Como o modelo de trabalho do Favela 3D se conecta à sustentabilidade?
Nina Rentel Scheliga – Quando a gente fala do 3D, da favela digital, da favela como jazida de potencial humano, colocamos a favela como exemplo e parte do processo. Não é a favela como exemplo de problema de meio ambiente. É a favela sendo o lugar da inovação sustentável. De mostrar que ela é o centro e o exemplo de inovação. É aí que entra a sustentabilidade, porque falar do futuro de uma favela digital é falar do meio ambiente. São assuntos que andam em conjunto. Isso porque, a gente sabe que quem vai sofrer primeiro com os efeitos do desastre climático são os moradores de favela. Por isso, criamos o projeto para a Favela Marte ser o primeiro bairro 100% com energia solar: ele vai ser exemplo e, assim, pautamos o País sobre o que é importante e que a favela não é problema. Ela traz solução!
E não vamos parar por aí. As casas da Favela Marte vão ter equipamentos para gerar, converter e utilizar a energia solar, estamos formando agentes ambientais para que eles cuidem da área de proteção ambiental que rodeia a comunidade, estamos trabalhando com bio saneamento, conectando a mão de obra para capacitar quem está na Favela Marte para estarem aptos a fazerem a manutenção da energia eólica. Ou seja, a favela tem que ser esse lugar de potência, de resiliência, de criatividade, conectada com tecnologias.

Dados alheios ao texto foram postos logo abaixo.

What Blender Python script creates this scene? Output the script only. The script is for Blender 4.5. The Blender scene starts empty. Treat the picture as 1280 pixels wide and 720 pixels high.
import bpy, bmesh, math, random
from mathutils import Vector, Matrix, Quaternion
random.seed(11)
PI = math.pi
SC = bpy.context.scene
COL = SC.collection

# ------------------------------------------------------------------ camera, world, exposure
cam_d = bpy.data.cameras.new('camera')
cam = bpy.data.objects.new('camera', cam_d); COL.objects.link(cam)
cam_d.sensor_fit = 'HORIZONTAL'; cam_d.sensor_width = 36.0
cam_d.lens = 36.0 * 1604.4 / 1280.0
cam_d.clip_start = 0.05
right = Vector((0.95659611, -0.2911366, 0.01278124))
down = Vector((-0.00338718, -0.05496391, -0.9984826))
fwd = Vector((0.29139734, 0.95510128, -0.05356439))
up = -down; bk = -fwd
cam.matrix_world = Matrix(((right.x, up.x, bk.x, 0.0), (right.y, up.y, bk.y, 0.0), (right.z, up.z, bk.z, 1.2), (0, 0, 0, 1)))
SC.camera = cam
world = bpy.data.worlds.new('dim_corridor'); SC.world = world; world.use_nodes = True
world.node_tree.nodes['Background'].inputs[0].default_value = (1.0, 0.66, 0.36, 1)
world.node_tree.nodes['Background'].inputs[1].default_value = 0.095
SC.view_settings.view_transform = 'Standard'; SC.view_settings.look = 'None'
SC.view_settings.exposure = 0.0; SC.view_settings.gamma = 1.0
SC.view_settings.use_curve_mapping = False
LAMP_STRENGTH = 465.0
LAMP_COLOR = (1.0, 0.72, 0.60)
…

Como imagina a cidade ideal de 2050?
Nina Rentel Scheliga – No futuro, as cidades terão uma favela integrada, que é mais um lugar da cidade. E será um lugar de inovação, onde as pessoas circulam, assim como circulam pelo centro da cidade. A cidade será resiliente e vai conseguir conectar a questão do meio ambiente e tecnologias digitais. Será um lugar para efetivamente usar a tecnologia para que as pessoas vivam em uma cidade mais segura, resiliente e inclusiva.